The U.S. Citizenship Act of 2021

Executive Summary

  • The Biden Administration’s immigration reform proposal, the U.S. Citizenship Act of 2021, has been introduced in both the House and the Senate.
  • This proposal would provide a path to citizenship for illegal immigrants, implement a new strategy for physical security at the southern border, and introduce very modest changes to the visa system.
  • The United States’ immigration system faces two challenges, the large number of illegal immigrants and an impending demographic shift in the native-born population, and while this proposal addresses the first challenge, it is essentially silent on the latter.


The last time the United States significantly changed its method for awarding visas was in 1965, when Congress passed the Immigration and Nationality Act (INA), which established the main priority of U.S. immigration policy as family reunification. Since then, the country’s population has shifted in two keyways: (1) there has been a large influx of illegal immigrants, and (2) the native population’s birthrate has dropped, portending slower economic growth and great fiscal challenges as the population shrinks.

On February 18, 2021, Senator Bob Menendez and Representative Linda Sanchez introduced in their respective chambers President Biden’s U.S. Citizenship Act of 2021 (USCA).

The USCA features three key elements: an eight-year pathway to citizenship for most undocumented immigrants, a focus on eliminating the backlog at the southern border, and a modest reform to the legal immigration system. Regarding the two major demographic challenges facing the United States, the USCA addresses the first, illegal immigration, but is essentially silent on the second.

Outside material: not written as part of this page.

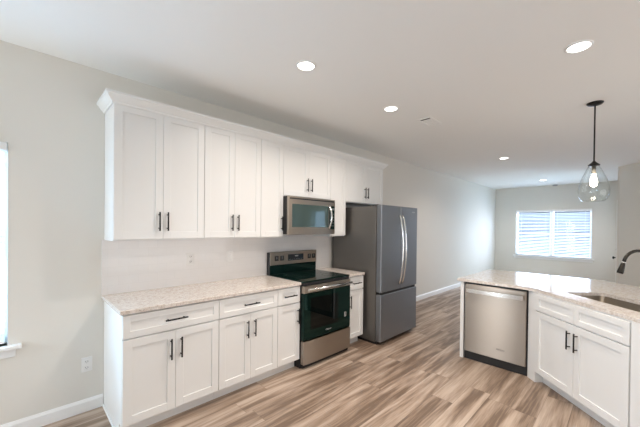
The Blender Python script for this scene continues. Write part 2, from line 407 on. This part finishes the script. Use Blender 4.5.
def upper(label, y0, y1, z0, z1, doors, side=None):
    r = thing('upper_cabinet', label, 'cabinet', (0, y0, z0), PI/2, 'white upper cabinets on the kitchen wall'); w_ = y1-y0; h = z1-z0
    D = .308
    bm = bmesh.new(); box(bm, 0.0008, w_-.0008, -D, -.002, 0.0, h); obj('cabinet_body', bm, CAB, r)
    dw = w_/doors
    for k in range(doors):
        bm = bmesh.new(); shaker(bm, k*dw+(.0022 if k == 0 else .0010), (k+1)*dw-(.0022 if k == doors-1 else .0010), .012, h-.022, -D-.020)
        dr = obj('door', bm, CAB, r)
        s = side or ('R' if k == 0 else 'L')
        if doors == 1: s = side
        hx = (k+1)*dw-.032 if s == 'R' else k*dw+.032
        pull(dr, hx, .155, -D-.020)
    return r
upper('leftmost tall white upper cabinet, two doors, at the left end of the crown', .508, 1.206, 1.372, 2.438, 2)
upper('tall two-door white upper cabinet, second from the left, above the wide counter', 1.206, 1.813, 1.372, 2.438, 2)
upper('tall narrow one-door white upper cabinet just left of the microwave', 1.813, 2.109, 1.372, 2.438, 1, 'R')
upper('short two-door white upper cabinet directly above the microwave', 2.109, 2.872, 1.835, 2.438, 2)
upper('tall narrow one-door white upper cabinet between microwave and fridge', 2.872, 3.175, 1.372, 2.438, 1, 'L')
upper('short two-door white upper cabinet above the fridge', 3.175, 4.062, 1.835, 2.438, 2)

# crown moulding with mitred returns
def crown():
    prof = [(.0015, 2.405), (.010, 2.405), (.014, 2.418), (.022, 2.424), (.046, 2.458), (.050, 2.462), (.056, 2.464), (.056, 2.482), (-.02, 2.482), (-.02, 2.4395), (.0015, 2.4395)]
    X0 = .328; bm = bmesh.new(); rings = []
    for (px, py, ox, oy) in [(.001, .508, 0, -1), (X0, .508, 1, -1), (X0, 4.062, 1, 1), (.001, 4.062, 0, 1)]:
        rings.append([bm.verts.new((px+ox*d_, py+oy*d_, z)) for d_, z in prof])
    n = len(prof)
    for a, b in zip(rings, rings[1:]):
        for i in range(n): bm.faces.new((a[i], a[(i+1) % n], b[(i+1) % n], b[i]))
    bm.faces.new(rings[0]); bm.faces.new(rings[-1][::-1])
    return obj('crown_moulding', bm, CAB)
tag(crown(), 'long white crown moulding running along the top of the upper cabinets', 'moulding')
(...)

Legalization of Undocumented Immigrants

There are an estimated 11 million undocumented immigrants currently living in the United States. This bill would provide a pathway to citizenship for those undocumented immigrants living in the country on or before January 1, 2021. After paying back taxes from previous years and passing background checks, most undocumented immigrants would be allowed to live and work in the United States. After five years, they could obtain a green card after meeting certain requirements and demonstrating civic knowledge, and after three more years could become official citizens of the United States. Recipients of Deferred Action for Childhood Arrivals (DACA), those with Temporary Protected Status, and agriculture workers would have to ability to immediately apply for a green card and become citizens after three years.

Border Security

President Biden’s plan seeks to address the influx of asylum seekers at the southern border and will prioritize reuniting families that had been split up at the border due to the policies of the Trump Administration. The plan increases the number of immigration courts and judges so to reduce the backlog of cases left over by the Trump Administration.  It also includes a $4 billion plan to send resources and aid to Guatemala, Honduras, and El Salvador over a four-year period to improve economic conditions in those countries and prevent citizens from fleeing to the United States. The bill invests a modest amount in smart border technology and enforcement against criminal organizations. (Of note, among the executive orders issued earlier this year, one ended the practice of transferring money from the Department of Defense to fund border wall construction.)

Immigration Visas

In terms of the legal immigration system, the USCA does not contain any meaningful proposals. The bill proposes to make the process for applying for an employment-based visa less cumbersome and to remove the limit of per-country visas. Biden’s plan would make permanent the Trump Administration’s decision to make obtaining an H-1B visa waged-based—a change that the Biden Administration initially delayed until December 31, 2021. It will replace the lottery system in place now. Biden’s bill would increase the diversity visa cap from 55,000 to 80,000. Though these changes are a starting point, the legal immigration system needs a total overhaul. The American Action Forum has proposed a total reform to the core visa granting system that would make it skills-based instead of the current focus on family unification.


The USCA is an ambitious attempt at legalization of undocumented immigrants. By reinforcing the existing emphasis on family unification, however, it lacks comparable ambition in reforming the granting of visas to reward skills and therefore misses an opportunity to contribute substantially to economic growth.